Module-level accessibility

Steven Schveighoffer schveiguy at yahoo.com
Wed Oct 6 04:04:24 PDT 2010


On Tue, 05 Oct 2010 20:27:58 -0400, Jonathan M Davis <jmdavisProg at gmx.com>  
wrote:

> Well, I don't see why it wouldn't be possible for the compiler to  
> enforce that
> overridden private methods can't be called by anyone but the base class.  
> That
> being the case, then allowing for private virtual functions is most  
> definitely
> useful. However, if it really isn't possible to restrict it so that  
> derived
> classes can't call the private methods that they've overridden, then I  
> do agree
> that we might as well just stick to using protected and make private  
> functions
> unoverridable.

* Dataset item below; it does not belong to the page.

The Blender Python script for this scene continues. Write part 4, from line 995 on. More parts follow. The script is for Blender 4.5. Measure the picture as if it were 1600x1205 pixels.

But if we _can_ make it so that derived classes can't call
> overridden private methods, I think that that would be valuable and  
> desirable.

See my earlier post -- if you control the implementation, the compiler  
cannot prevent you from calling it.  Even if it tries...

http://www.digitalmars.com/webnews/newsgroups.php?art_group=digitalmars.D&article_id=118350

So you gain nothing, but annoyance (*grumble* now I have to split my  
implementation from the virtual function just to be able to call it?).